■ What is asked
Please set down exactly the lines of the listing below from the line containing "Write part 4" through the line containing "q.build('leg', M['bark'], bt)", both lines included, leaving out all other lines.
*****
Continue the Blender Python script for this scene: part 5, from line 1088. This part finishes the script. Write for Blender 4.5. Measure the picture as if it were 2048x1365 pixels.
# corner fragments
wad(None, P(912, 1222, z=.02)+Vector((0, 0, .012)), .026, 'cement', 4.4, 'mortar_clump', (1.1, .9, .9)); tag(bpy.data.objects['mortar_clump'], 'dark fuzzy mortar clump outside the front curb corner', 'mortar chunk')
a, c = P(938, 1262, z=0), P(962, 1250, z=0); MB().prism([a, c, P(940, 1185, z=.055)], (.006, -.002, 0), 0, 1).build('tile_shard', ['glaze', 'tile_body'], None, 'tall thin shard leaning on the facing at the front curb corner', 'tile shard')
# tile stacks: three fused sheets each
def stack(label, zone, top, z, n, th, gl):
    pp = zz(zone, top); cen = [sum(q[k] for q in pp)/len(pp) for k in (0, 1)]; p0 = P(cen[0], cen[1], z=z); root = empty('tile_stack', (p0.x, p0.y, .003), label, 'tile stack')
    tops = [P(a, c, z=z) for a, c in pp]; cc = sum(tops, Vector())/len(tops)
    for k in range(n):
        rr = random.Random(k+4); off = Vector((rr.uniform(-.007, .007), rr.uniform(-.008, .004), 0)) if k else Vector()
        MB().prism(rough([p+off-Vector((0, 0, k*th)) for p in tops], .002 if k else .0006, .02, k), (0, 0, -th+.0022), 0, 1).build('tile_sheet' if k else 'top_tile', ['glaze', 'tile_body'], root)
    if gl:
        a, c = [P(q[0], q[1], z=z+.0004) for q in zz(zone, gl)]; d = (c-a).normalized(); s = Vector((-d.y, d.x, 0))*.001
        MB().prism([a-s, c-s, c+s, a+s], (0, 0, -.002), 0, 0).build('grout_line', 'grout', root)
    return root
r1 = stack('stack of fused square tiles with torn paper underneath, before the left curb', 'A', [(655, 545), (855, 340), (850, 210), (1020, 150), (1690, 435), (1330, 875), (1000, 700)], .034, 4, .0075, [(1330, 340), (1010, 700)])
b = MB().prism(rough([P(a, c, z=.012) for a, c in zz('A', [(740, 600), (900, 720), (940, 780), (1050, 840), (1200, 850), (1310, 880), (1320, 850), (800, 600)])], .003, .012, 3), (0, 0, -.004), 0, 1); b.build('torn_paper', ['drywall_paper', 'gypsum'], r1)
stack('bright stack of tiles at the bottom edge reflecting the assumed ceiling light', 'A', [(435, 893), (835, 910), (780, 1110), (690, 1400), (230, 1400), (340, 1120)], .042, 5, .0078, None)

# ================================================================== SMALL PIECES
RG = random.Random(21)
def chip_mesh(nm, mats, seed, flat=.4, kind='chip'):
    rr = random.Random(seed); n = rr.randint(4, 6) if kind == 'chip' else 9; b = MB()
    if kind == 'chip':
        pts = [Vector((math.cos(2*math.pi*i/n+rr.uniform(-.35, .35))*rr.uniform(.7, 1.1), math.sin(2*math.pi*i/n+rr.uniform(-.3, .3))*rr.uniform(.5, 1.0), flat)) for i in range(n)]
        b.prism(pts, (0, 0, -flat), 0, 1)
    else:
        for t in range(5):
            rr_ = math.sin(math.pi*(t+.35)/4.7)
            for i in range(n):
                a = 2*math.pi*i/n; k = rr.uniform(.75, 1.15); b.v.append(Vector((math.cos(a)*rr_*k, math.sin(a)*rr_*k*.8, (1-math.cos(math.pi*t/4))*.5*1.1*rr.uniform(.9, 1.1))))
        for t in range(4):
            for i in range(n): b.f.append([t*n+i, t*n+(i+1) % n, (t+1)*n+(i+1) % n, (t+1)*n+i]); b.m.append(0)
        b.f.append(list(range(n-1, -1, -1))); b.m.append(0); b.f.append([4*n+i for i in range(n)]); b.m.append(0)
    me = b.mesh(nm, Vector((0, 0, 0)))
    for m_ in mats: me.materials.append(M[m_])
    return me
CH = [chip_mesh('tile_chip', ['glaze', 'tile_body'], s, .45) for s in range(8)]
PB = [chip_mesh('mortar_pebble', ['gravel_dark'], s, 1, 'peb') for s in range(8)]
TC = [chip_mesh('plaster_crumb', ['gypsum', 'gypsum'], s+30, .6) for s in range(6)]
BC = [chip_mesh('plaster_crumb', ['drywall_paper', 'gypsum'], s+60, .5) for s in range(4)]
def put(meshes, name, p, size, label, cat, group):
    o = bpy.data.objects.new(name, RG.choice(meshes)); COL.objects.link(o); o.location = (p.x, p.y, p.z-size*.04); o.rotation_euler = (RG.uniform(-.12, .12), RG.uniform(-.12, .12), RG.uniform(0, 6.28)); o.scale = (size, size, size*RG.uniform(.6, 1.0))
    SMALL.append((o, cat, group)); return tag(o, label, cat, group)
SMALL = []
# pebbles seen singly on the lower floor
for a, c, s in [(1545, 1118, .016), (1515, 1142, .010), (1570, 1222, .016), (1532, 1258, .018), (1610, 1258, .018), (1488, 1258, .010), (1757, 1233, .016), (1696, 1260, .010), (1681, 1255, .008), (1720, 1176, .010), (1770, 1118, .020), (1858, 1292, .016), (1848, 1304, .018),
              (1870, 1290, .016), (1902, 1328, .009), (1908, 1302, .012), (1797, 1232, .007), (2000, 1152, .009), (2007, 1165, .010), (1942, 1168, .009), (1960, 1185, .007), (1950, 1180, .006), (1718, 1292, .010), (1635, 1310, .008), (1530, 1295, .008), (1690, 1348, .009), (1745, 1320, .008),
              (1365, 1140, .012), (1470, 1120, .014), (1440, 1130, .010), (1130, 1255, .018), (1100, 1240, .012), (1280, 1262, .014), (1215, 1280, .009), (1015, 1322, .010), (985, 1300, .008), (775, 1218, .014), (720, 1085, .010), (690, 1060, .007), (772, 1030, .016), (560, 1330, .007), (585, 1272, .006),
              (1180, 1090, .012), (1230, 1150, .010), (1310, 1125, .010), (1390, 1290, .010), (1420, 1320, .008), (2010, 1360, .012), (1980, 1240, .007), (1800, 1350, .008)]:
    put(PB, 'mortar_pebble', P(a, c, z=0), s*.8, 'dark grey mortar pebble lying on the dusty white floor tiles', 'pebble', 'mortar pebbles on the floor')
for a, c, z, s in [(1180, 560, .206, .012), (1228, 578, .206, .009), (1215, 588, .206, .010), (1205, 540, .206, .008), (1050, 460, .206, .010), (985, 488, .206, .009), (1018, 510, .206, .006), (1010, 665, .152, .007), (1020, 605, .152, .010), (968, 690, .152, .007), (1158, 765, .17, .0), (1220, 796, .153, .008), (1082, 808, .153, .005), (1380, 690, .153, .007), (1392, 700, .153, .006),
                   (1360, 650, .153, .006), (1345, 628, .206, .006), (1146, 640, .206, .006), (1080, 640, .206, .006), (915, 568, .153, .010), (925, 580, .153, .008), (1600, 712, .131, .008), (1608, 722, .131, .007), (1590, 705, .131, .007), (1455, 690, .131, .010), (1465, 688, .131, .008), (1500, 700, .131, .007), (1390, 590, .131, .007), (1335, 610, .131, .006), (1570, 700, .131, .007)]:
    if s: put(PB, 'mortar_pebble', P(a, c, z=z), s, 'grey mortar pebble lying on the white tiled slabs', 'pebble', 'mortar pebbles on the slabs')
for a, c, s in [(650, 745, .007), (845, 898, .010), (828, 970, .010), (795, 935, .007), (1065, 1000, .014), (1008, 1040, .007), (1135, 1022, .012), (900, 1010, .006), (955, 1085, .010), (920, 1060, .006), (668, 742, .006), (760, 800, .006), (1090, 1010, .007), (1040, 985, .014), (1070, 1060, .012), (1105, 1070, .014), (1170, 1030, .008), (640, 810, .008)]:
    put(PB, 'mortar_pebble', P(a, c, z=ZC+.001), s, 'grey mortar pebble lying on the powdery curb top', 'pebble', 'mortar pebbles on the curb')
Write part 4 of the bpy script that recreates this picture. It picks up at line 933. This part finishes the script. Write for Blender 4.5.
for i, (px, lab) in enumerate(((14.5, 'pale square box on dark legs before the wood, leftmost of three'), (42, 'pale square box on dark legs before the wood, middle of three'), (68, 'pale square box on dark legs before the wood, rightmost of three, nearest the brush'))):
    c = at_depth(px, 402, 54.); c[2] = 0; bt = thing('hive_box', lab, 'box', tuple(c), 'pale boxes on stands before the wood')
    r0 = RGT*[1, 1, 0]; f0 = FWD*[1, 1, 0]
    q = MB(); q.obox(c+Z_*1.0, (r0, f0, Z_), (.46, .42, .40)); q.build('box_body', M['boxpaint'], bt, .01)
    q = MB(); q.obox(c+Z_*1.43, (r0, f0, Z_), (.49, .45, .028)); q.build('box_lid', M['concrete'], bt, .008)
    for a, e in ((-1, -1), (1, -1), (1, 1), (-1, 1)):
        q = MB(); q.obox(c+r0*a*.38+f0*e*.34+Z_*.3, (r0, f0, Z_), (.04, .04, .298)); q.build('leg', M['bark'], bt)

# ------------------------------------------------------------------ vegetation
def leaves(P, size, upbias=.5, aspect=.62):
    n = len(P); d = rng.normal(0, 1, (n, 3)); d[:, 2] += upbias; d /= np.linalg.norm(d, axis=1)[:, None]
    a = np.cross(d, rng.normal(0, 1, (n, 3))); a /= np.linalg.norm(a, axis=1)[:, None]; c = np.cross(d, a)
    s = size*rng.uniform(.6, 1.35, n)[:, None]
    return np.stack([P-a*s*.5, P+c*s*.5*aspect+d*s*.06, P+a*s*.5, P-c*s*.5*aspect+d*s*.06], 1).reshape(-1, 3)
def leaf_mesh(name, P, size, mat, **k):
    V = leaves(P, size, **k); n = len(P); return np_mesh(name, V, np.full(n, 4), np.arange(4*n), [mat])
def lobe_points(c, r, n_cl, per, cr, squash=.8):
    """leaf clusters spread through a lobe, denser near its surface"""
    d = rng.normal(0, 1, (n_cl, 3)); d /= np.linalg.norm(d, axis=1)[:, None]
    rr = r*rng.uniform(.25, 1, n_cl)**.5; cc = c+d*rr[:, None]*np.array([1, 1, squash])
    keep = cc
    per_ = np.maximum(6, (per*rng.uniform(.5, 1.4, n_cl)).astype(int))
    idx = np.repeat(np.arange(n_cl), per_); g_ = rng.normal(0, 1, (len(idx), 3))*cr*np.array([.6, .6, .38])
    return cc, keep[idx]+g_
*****
■ In response
Write part 4 of the bpy script that recreates this picture. It picks up at line 933. This part finishes the script. Write for Blender 4.5.
for i, (px, lab) in enumerate(((14.5, 'pale square box on dark legs before the wood, leftmost of three'), (42, 'pale square box on dark legs before the wood, middle of three'), (68, 'pale square box on dark legs before the wood, rightmost of three, nearest the brush'))):
    c = at_depth(px, 402, 54.); c[2] = 0; bt = thing('hive_box', lab, 'box', tuple(c), 'pale boxes on stands before the wood')
    r0 = RGT*[1, 1, 0]; f0 = FWD*[1, 1, 0]
    q = MB(); q.obox(c+Z_*1.0, (r0, f0, Z_), (.46, .42, .40)); q.build('box_body', M['boxpaint'], bt, .01)
    q = MB(); q.obox(c+Z_*1.43, (r0, f0, Z_), (.49, .45, .028)); q.build('box_lid', M['concrete'], bt, .008)
    for a, e in ((-1, -1), (1, -1), (1, 1), (-1, 1)):
        q = MB(); q.obox(c+r0*a*.38+f0*e*.34+Z_*.3, (r0, f0, Z_), (.04, .04, .298)); q.build('leg', M['bark'], bt)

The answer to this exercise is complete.